Creme Brulee Two Ways

mom

I really need to invest in a hand held torch.

For Mother’s Day, I made four creme brulees. It’s my mom’s favorite dessert and the ones that they’re selling at Costco are not up to snuff. I know some people are was intimidated by creme brulees and other custard dishes for a long time, but as long as you go slowly, you should be fine. The biggest hurdle is overcooking the custard and making scrambled eggs.

Second, there is also the water bath technique, but the secret to that is only filling the pan until it reaches the halfway point of the ramekins. Also, a little water won’t ruin a creme brulee.

First, we tried the sugar and broiler technique. The result was an unevenly melted surface, nearly black puddles in some areas and grainy half-melted sugar in others. It tasted great, but it was unworthy of my mother. If you had a more even toaster oven than me, this might actually work out!

creme brulee burnt

Second, I made a dry caramel in a skillet and poured the caramel into the center of the ramekins. If you know how to make a wet caramel, please let me know how. I’ve never been able to do it successfully. There was some frightful sizzling, but no shattered ceramic. While this was a far prettier result, the caramel was too thick for my liking.

I highly recommend using vanilla beans instead of vanilla extract. Vanilla is amazing!

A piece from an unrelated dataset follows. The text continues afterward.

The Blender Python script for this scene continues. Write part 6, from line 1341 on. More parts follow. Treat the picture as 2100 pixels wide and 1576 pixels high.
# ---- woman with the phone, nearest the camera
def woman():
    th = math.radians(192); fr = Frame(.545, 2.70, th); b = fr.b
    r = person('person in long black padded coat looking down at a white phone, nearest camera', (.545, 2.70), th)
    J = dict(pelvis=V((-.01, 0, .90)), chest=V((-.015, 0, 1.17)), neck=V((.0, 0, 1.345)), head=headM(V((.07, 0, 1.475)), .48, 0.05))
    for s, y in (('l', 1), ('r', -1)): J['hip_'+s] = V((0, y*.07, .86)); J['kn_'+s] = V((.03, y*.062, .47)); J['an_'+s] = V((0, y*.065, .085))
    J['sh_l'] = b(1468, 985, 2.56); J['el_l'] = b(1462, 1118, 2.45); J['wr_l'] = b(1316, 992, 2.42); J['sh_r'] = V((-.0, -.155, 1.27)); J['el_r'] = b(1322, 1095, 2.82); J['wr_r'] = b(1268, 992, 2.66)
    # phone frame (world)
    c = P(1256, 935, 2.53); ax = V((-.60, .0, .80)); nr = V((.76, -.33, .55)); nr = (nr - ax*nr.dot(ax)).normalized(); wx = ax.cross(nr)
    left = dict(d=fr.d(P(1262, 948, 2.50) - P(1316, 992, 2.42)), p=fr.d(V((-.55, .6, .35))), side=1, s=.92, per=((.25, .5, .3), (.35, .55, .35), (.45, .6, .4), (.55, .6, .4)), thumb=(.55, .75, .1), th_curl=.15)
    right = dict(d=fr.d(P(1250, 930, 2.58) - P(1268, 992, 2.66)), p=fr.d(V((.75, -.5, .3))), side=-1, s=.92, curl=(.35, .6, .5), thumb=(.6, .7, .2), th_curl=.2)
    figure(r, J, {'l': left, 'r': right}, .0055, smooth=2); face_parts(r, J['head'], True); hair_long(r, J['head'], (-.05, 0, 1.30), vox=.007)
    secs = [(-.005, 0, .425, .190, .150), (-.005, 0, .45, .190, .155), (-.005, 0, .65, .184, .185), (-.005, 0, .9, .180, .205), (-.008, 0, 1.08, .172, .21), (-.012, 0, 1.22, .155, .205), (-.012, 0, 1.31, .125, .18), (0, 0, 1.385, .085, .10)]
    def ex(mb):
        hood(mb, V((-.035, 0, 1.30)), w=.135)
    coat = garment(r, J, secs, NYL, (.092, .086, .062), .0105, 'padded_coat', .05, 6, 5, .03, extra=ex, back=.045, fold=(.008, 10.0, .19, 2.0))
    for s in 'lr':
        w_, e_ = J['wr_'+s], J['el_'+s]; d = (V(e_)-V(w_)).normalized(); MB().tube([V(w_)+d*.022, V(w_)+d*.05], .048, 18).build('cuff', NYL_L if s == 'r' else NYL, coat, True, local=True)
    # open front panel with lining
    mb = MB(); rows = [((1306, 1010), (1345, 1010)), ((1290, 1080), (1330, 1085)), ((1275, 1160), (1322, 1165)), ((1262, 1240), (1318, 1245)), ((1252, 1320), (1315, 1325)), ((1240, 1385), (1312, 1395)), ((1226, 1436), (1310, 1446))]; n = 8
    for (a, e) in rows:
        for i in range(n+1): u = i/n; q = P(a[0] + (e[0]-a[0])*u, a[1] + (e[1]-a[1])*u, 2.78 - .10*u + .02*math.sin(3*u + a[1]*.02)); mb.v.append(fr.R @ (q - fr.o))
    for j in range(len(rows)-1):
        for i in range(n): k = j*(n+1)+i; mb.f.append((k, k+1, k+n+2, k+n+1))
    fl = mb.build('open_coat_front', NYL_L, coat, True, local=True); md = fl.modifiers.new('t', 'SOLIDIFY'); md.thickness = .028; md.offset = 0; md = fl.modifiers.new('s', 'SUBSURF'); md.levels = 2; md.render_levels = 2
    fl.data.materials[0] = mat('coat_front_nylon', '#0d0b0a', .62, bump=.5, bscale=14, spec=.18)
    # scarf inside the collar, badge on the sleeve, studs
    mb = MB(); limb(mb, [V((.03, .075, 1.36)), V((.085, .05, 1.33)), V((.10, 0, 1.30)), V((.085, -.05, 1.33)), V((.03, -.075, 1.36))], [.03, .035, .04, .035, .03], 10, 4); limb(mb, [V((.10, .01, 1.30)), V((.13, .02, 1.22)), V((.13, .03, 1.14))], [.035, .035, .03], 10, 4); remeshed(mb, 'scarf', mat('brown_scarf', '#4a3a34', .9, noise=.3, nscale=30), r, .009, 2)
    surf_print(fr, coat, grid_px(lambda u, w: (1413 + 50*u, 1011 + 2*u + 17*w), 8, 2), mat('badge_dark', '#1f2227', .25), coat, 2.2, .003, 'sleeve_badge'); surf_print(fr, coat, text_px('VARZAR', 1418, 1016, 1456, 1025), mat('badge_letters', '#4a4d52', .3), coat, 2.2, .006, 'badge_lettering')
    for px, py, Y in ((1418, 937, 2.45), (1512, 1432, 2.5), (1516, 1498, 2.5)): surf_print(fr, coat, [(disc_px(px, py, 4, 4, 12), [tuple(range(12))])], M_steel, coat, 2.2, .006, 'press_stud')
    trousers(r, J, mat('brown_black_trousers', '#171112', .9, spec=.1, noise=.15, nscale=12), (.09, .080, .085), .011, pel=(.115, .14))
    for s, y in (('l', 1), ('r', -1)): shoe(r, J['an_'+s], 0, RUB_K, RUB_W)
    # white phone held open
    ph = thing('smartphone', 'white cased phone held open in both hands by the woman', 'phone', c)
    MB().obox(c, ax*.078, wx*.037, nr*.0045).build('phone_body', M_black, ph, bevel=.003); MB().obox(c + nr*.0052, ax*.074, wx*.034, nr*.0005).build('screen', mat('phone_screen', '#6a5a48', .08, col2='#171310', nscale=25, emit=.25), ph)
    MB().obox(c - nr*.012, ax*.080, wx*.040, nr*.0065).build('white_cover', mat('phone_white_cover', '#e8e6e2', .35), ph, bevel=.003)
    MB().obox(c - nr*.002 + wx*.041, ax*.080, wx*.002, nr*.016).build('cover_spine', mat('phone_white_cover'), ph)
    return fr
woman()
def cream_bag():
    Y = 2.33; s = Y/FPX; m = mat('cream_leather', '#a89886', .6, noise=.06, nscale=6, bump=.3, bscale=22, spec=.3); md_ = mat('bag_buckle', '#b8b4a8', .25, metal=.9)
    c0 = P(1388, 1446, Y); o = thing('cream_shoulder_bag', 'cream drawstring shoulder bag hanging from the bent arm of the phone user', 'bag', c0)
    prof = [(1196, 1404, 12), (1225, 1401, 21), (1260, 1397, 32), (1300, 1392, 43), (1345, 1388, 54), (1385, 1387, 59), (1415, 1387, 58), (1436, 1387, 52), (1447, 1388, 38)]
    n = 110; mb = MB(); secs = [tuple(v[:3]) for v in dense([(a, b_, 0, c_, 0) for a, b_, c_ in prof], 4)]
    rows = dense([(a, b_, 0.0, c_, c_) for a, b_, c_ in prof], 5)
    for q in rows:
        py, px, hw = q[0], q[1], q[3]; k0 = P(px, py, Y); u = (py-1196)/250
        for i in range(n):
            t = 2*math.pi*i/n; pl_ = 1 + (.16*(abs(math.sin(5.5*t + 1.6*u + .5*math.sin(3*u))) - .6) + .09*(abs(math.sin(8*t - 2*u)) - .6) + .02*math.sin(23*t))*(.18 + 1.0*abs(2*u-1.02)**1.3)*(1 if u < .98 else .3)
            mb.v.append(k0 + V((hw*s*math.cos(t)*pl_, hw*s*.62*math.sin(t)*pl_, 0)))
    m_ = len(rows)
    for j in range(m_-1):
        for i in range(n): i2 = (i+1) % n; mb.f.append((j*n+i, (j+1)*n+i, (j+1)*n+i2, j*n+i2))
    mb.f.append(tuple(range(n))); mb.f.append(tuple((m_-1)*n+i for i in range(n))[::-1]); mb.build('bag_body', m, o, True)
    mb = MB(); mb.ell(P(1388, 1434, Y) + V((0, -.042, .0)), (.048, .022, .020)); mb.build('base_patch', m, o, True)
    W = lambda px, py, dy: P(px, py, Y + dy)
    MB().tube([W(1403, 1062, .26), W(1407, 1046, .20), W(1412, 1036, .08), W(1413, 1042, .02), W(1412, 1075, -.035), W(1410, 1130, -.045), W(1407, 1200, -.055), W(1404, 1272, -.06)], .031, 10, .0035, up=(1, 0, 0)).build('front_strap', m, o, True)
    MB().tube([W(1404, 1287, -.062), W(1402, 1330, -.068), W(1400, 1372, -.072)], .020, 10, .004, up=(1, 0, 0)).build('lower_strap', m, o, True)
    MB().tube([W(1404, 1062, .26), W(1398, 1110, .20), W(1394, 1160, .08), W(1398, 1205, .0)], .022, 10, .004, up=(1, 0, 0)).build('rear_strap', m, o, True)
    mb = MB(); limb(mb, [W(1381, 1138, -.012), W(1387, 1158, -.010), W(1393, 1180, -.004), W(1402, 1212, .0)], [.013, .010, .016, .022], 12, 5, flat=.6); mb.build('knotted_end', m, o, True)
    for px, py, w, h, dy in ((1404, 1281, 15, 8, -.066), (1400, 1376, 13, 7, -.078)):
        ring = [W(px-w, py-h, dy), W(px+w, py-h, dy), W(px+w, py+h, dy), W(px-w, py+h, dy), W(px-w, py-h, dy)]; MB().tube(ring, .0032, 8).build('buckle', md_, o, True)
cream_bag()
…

I was heartbroken to discover that many of my vanilla beans were covered by a dusting of white. It could be vanillan crystals (see picture here) or mold *gasp*. According to Amadeus Vanilla Beans:

  • The mold just grows on the outside of the beans and doesn’t really affect the beans themselves.
  • The mold comes from the source country – it does NOT develop just from the surrounding air, as bread or cheese mold does.
  • Also, unlike bread or cheese mold, it does NOT make the vanilla beans stale or unusable.
  • To the best of our knowledge, this mold is not harmful (we have not even heard of any allergic reactions to vanilla mold) and it does not affect the flavor of the beans.
  • To remove, just wipe off the mold with a terry cloth (like a kitchen or “gym” towel) — preferably moistened in vodka (which is essentially “drinking alcohol”) — alcohol will help clean the beans and kill the mold.
  • You can also spread them out on a drying rack (like an oven rack) in a sunny window (or, better yet, outside in direct sunlight) for a day or so after wiping off the excess mold.
  • Sunlight and heat will kill the mold and also absorb any excess moisture in the beans that the mold seems to proliferate in.
  • If you are using the beans to make home made extract, this is perfect, since you are putting the beans in the vodka itself that will get rid of the mold at the same time.
  • Since heat also kills mold (like the sunlight treatment we recommend), using the beans in a recipe for cooking or baking, after wiping off the excess, will also do the trick.
  • Click here for our other recommendations for storing your vanilla beans.

creme brulee

Creme Brulee — 2 Ways

ADAPTED from Alton Brown’s Good Eats
INGREDIENTS

  • 1 pint of heavy whipping cream
  • 3 egg yolks
  • 1/2 a cup of sugar, divided
  • 1/2 a vanilla bean
  • a pinch of salt

DIRECTIONS
Preheat the oven to 325F/162C.

Slit the vanilla bean and scrape out the seeds. Add the seeds, vanilla bean, and heavy cream to a heavy sauce pan, and bring to a boil. Let it steep for fifteen minutes.

While the heavy cream mixture is steeping, in a medium bowl, beat the egg yolks with a 1/4 cup of sugar until the yolks are light and thick. I beat them for five minutes.

Remove the vanilla bean, and gradually trickle the heavy cream mixture into the eggs, while beating vigorously. Divide the mixture into 4 ramekins, and place in a cake pan with sides that go up at least two inches. Place the ramekins in the cake pan, and carefully pour hot water into the pan BUT NOT INTO THE RAMEKINS. Fill it until halfway up the sides of the ramekins.

Place in the oven and bake for 40-45 minutes, or until it’s set on the edges but still jiggly in the center. It will continue to firm up as it cools.

Allow to cool to room temperature and then chill in the refrigerator until completely cool.

pre-cremebrulee

Broiler Version

Before serving, divide a quarter cup of sugar on top of the four ramekins and place under the broiler until the sugar is golden brown and toasty. Let stand for five minutes for the sugar to cool into a hard shell.

Dry Caramel Version

In a small skillet or heavy bottomed saucepan, heat a quarter cup of sugar over medium heat. It is very important that the pan is clean, or the sugar will crystallize. Once its completely melted, sprinkle with salt, wait until it’s a deep amber color. Carefully pour the caramel into the ramekins, focusing on the center. Hurry, it cools fast!